名将が泣いた…日大三 土壇場逆転!不振の金子が決めた

[ 2012年7月29日 06:00 ]

<佼成学園・日大三>抱き合って喜ぶ田所(背番7)、金子凌(中央)ら日大三ナイン

西東京大会決勝 日大三2―1佼成学園

(7月28日 神宮)
 第94回全国高校野球選手権大会(8月8日から15日間、甲子園)の地方大会は19大会で26試合が行われ、12大会で代表校が決まった。西東京大会決勝では昨夏の甲子園優勝校、日大三の金子凌也主将(3年)が9回2死一、二塁から逆転2点二塁打を放ち、佼成学園を下して2年連続の出場を決めた。埼玉大会決勝では浦和学院のエース右腕・佐藤拓也投手(3年)が聖望学園を3安打で完封し、春夏連続出場を決めた。29日は神奈川、大阪大会など8大会で決勝が行われる。

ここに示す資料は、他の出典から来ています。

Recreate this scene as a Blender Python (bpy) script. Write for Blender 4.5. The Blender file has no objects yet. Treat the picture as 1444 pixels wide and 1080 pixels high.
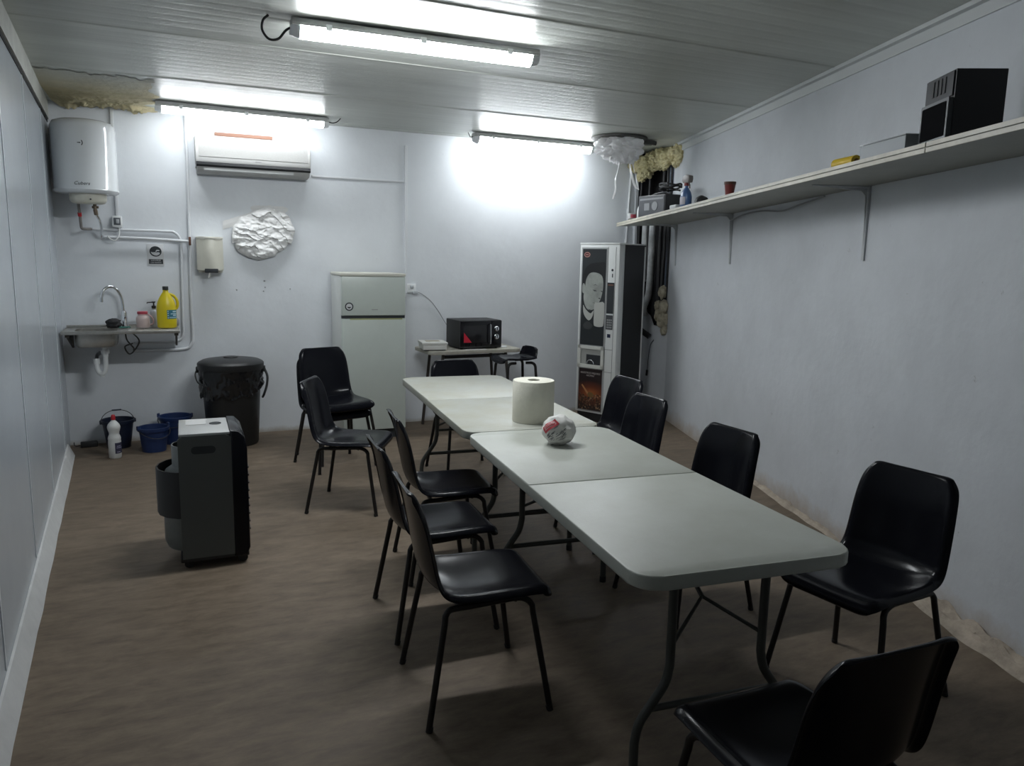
import bpy, bmesh, math, random
from mathutils import Vector, Matrix, noise

PI = math.pi
D = math.radians
scene = bpy.context.scene
COL = scene.collection
random.seed(7)

# ------------------------------------------------------------------ materials
MATS = {}


def mat(name, col, rough=0.5, metal=0.0, var=0.0, vscale=6.0, bump=0.0, bscale=40.0, spec=0.5,
        coat=0.0, vcol=None, stretch=(1, 1, 1), emit=0.0, trans=0.0, alpha=1.0, sss=0.0):
    if name in MATS:
        return MATS[name]
    m = bpy.data.materials.new(name)
    m.use_nodes = True
    nt = m.node_tree
    b = nt.nodes['Principled BSDF']
    c4 = (col[0], col[1], col[2], 1)
    b.inputs['Base Color'].default_value = c4
    b.inputs['Roughness'].default_value = rough
    b.inputs['Metallic'].default_value = metal
    b.inputs['Specular IOR Level'].default_value = spec
    b.inputs['Coat Weight'].default_value = coat
    b.inputs['Alpha'].default_value = alpha
    b.inputs['Transmission Weight'].default_value = trans
    if emit:
        b.inputs['Emission Color'].default_value = c4
        b.inputs['Emission Strength'].default_value = emit
    if var or bump:
        tc = nt.nodes.new('ShaderNodeTexCoord')
        mp = nt.nodes.new('ShaderNodeMapping')
        mp.inputs['Scale'].default_value = stretch
        nt.links.new(tc.outputs['Object'], mp.inputs['Vector'])
    if var:
        n = nt.nodes.new('ShaderNodeTexNoise')
        n.inputs['Scale'].default_value = vscale
        n.inputs['Detail'].default_value = 7
        n.inputs['Roughness'].default_value = 0.65
        nt.links.new(mp.outputs['Vector'], n.inputs['Vector'])
        r = nt.nodes.new('ShaderNodeValToRGB')
        r.color_ramp.elements[0].position = 0.32
        r.color_ramp.elements[1].position = 0.68
        if vcol is None:
            lo = tuple(max(0, c * (1 - var)) for c in col)
            hi = tuple(min(1, c * (1 + var)) for c in col)
        else:
            lo, hi = vcol, col
        r.color_ramp.elements[0].color = (*lo, 1)
        r.color_ramp.elements[1].color = (*hi, 1)
        nt.links.new(n.outputs['Fac'], r.inputs['Fac'])
        nt.links.new(r.outputs['Color'], b.inputs['Base Color'])
    if bump:
        n2 = nt.nodes.new('ShaderNodeTexNoise')
        n2.inputs['Scale'].default_value = bscale
        n2.inputs['Detail'].default_value = 5
        nt.links.new(mp.outputs['Vector'], n2.inputs['Vector'])
        bp = nt.nodes.new('ShaderNodeBump')
        bp.inputs['Strength'].default_value = bump
        bp.inputs['Distance'].default_value = 0.01
        nt.links.new(n2.outputs['Fac'], bp.inputs['Height'])
        nt.links.new(bp.outputs['Normal'], b.inputs['Normal'])
    MATS[name] = m
    return m


# ------------------------------------------------------------------ mesh builder
class B:
    """collects shapes into one mesh"""

    def __init__(self):
        self.bm = bmesh.new()
        self.mi = 0

    def _mark(self, faces):
        for f in faces:
            f.material_index = self.mi

    def _add(self, verts, faces, M=None):
        vs = [self.bm.verts.new(M @ Vector(v) if M else Vector(v)) for v in verts]
        fs = []
        for f in faces:
            try:
                fs.append(self.bm.faces.new([vs[i] for i in f]))
            except ValueError:
                pass
        self._mark(fs)
        return vs, fs

    def box(self, c, s, rz=0.0, bev=0.0, seg=2, M=None):
        sx, sy, sz = s[0] / 2, s[1] / 2, s[2] / 2
        v = [(x, y, z) for x in (-sx, sx) for y in (-sy, sy) for z in (-sz, sz)]
        f = [(0, 1, 3, 2), (4, 6, 7, 5), (0, 4, 5, 1), (2, 3, 7, 6), (0, 2, 6, 4), (1, 5, 7, 3)]
        T = Matrix.Translation(Vector(c)) @ Matrix.Rotation(rz, 4, 'Z')
        if M is not None:
            T = M @ T
        vs, fs = self._add(v, f, T)
        if bev:
            es = list({e for fc in fs for e in fc.edges})
            r = bmesh.ops.bevel(self.bm, geom=es, offset=bev, segments=seg, profile=0.5, affect='EDGES')
            self._mark(r['faces'])
        return self

    def prism(self, pts, h0, h1, M=None, bev=0.0, seg=2):
        """outline pts (x,y) extruded from z=h0 to h1, then M"""
        n = len(pts)
        v = [(p[0], p[1], h0) for p in pts] + [(p[0], p[1], h1) for p in pts]
        f = [tuple(range(n - 1, -1, -1)), tuple(range(n, 2 * n))]
        f += [(i, (i + 1) % n, n + (i + 1) % n, n + i) for i in range(n)]
        vs, fs = self._add(v, f, M)
        if bev:
            es = [e for e in {e for fc in fs[:2] for e in fc.edges}]
            r = bmesh.ops.bevel(self.bm, geom=es, offset=bev, segments=seg, profile=0.5, affect='EDGES')
            self._mark(r['faces'])
        return self

    def flat(self, pts, M=None):
        self._add(pts, [tuple(range(len(pts)))], M)
        return self

    def tube(self, path, r, seg=10, caps=True, r_end=None, flat=1.0):
        P = [Vector(p) for p in path]
        n = len(P)
        rings = []
        up = None
        for i, p in enumerate(P):
            if i == 0:
                t = P[1] - P[0]
            elif i == n - 1:
                t = P[-1] - P[-2]
            else:
                t = (P[i + 1] - p).normalized() + (p - P[i - 1]).normalized()
            t.normalize()
            if up is None:
                up = Vector((0, 0, 1)) if abs(t.z) < 0.9 else Vector((1, 0, 0))
            a = t.cross(up)
            if a.length < 1e-6:
                a = t.orthogonal()
            a.normalize()
            b = a.cross(t).normalized()
            up = b
            rr = r if r_end is None else r + (r_end - r) * i / (n - 1)
            rings.append([self.bm.verts.new(p + a * math.cos(2 * PI * k / seg) * rr * flat + b * math.sin(2 * PI * k / seg) * rr)
                          for k in range(seg)])
        fs = []
        for i in range(n - 1):
            for k in range(seg):
                fs.append(self.bm.faces.new((rings[i][k], rings[i][(k + 1) % seg], rings[i + 1][(k + 1) % seg], rings[i + 1][k])))
        if caps:
            fs.append(self.bm.faces.new(rings[0][::-1]))
            fs.append(self.bm.faces.new(rings[-1]))
        self._mark(fs)
        return self

    def cyl(self, a, b, r, seg=16, r2=None):
        return self.tube([a, b], r, seg, True, r2)

    def lathe(self, prof, c=(0, 0, 0), seg=28, M=None, wob=0.0, sx=1.0, sy=1.0):
        """prof: (r,z) from bottom to top"""
        T = Matrix.Translation(Vector(c))
        if M is not None:
            T = M @ T
        rings = []
        fs = []
        for (r, z) in prof:
            if r < 1e-5:
                rings.append([self.bm.verts.new(T @ Vector((0, 0, z)))])
            else:
                ring = []
                for k in range(seg):
                    a = 2 * PI * k / seg
                    rr = r * (1 + (wob * noise.noise(Vector((math.cos(a) * 2, math.sin(a) * 2, z * 14))) if wob else 0))
                    ring.append(self.bm.verts.new(T @ Vector((rr * math.cos(a) * sx, rr * math.sin(a) * sy, z))))
                rings.append(ring)
        for i in range(len(rings) - 1):
            A, Bq = rings[i], rings[i + 1]
            for k in range(seg):
                k2 = (k + 1) % seg
                if len(A) == 1 and len(Bq) == 1:
                    continue
                if len(A) == 1:
                    fs.append(self.bm.faces.new((A[0], Bq[k2], Bq[k])))
                elif len(Bq) == 1:
                    fs.append(self.bm.faces.new((A[k], A[k2], Bq[0])))
                else:
                    fs.append(self.bm.faces.new((A[k], A[k2], Bq[k2], Bq[k])))
        if len(rings[0]) > 1:
            fs.append(self.bm.faces.new(rings[0][::-1]))
        if len(rings[-1]) > 1:
            fs.append(self.bm.faces.new(rings[-1]))
        self._mark(fs)
        return self

    def grid(self, fn, nu, nv, closed_u=False):
        vs = [[self.bm.verts.new(Vector(fn(i / nu if closed_u else i / (nu - 1), j / (nv - 1)))) for i in range(nu)] for j in range(nv)]
        fs = []
        for j in range(nv - 1):
            for i in range(nu if closed_u else nu - 1):
                i2 = (i + 1) % nu
                fs.append(self.bm.faces.new((vs[j][i], vs[j][i2], vs[j + 1][i2], vs[j + 1][i])))
        self._mark(fs)
        return vs

    def blob(self, c, s, amp=0.2, freq=3.0, sub=3, seed=0.0, M=None, ridged=False):
        r = bmesh.ops.create_icosphere(self.bm, subdivisions=sub, radius=1.0)
        for v in r['verts']:
            q = v.co * freq + Vector((seed, seed * 1.7, -seed))
            k = noise.fractal(q, 1.0, 2.0, 4)
            if ridged:
                k = 0.6 - abs(k) * 2
            p = v.co * (1 + amp * k)
            p = Vector((p.x * s[0], p.y * s[1], p.z * s[2])) + Vector(c)
            v.co = M @ p if M is not None else p
        self._mark({f for v in r['verts'] for f in v.link_faces})
        return self

    def obj(self, name, mats, parent=None, smooth=True, angle=40, label=None):
        bm = self.bm
        bmesh.ops.recalc_face_normals(bm, faces=bm.faces)
        if smooth:
            for f in bm.faces:
                f.smooth = True
            lim = D(angle)
            for e in bm.edges:
                if len(e.link_faces) == 2:
                    e.smooth = e.calc_face_angle(0) < lim
        me = bpy.data.meshes.new(name)
        bm.to_mesh(me)
        bm.free()
        for m in (mats if isinstance(mats, (list, tuple)) else [mats]):
            me.materials.append(m)
        o = bpy.data.objects.new(name, me)
        COL.objects.link(o)
        if parent is not None:
            o.parent = parent
        if label:
            o['label'] = label
        return o


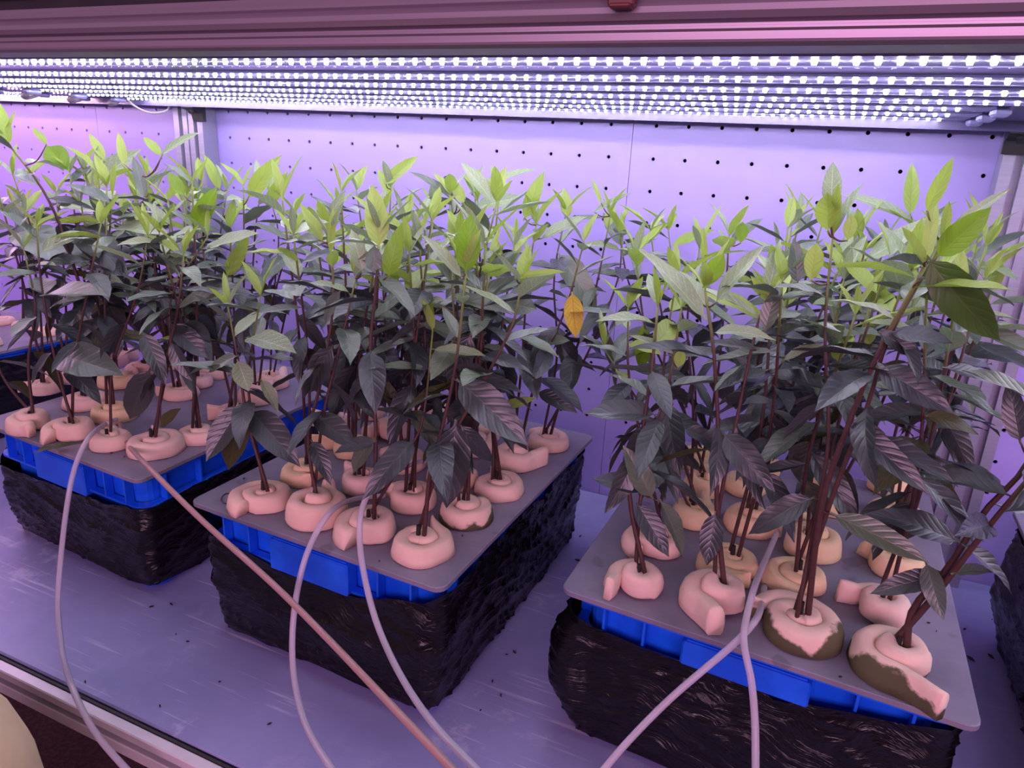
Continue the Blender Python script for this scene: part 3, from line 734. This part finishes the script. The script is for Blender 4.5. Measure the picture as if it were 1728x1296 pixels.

 土壇場での逆転勝利の余韻が残る優勝インタビュー。小倉全由(まさよし)監督は感極まって何度も言葉を詰まらせた。

 「監督をこんなに長くやってるけど、きょうみたいな試合は初めて。本当に選手が勝たせてくれた」。昨夏の全国制覇から一転、昨秋は東京1次予選、今春も東京大会1回戦で敗れた。監督29年目。苦労が報われる劇的な勝利を味わい、一気に涙となってあふれ出た。

 試合を決めたのが悩める3番の主将・金子だった。1点を追う9回2死一、二塁から起死回生の右越え2点二塁打。指揮官が「正直、下を向いていた」ほどの崖っ縁から試合をひっくり返した昨夏の優勝メンバーは「今まで打てていなくて迷惑をかけていたので、絶対に何とかしてやるという気持ちだった」と塁上で涙を浮かべながらガッツポーズを繰り返した。

 昨夏は現チームで唯一の主力として2番を打ち、打率・571で日本一に貢献した。だが今大会は準決勝まで・188。決勝でも4回無死一塁でエンドランのサインにバットが出ず、遅れて出したバットに捕手の送球が当たり守備妨害に。7回には平凡な遊飛を落球…。ことごとく空回りしていた中で、最後の最後に主将の意地を見せた。

 準決勝前日の25日夜。小倉監督は不振の金子をファミリーレストランに連れ出した。2人は大の甘党。桃のパフェを食べる金子に指揮官はナタデココを口にしながら「結果は気にしないでもっと楽にやろう」と諭した。眠れぬ夜が続いた主将への指揮官の優しい心遣いが決勝打を生みだした。

 新チーム結成時の合言葉は「優勝旗を返しにいくんじゃなくて奪いにいくんだ」。昨夏の優勝後も甲子園の土を持ち帰らなかった金子は「今年も監督を男にします」と宣言。力強く連覇への挑戦権をつかみ取った。

 ▽日大三(西東京)元F1ドライバーの片山右京氏はOB。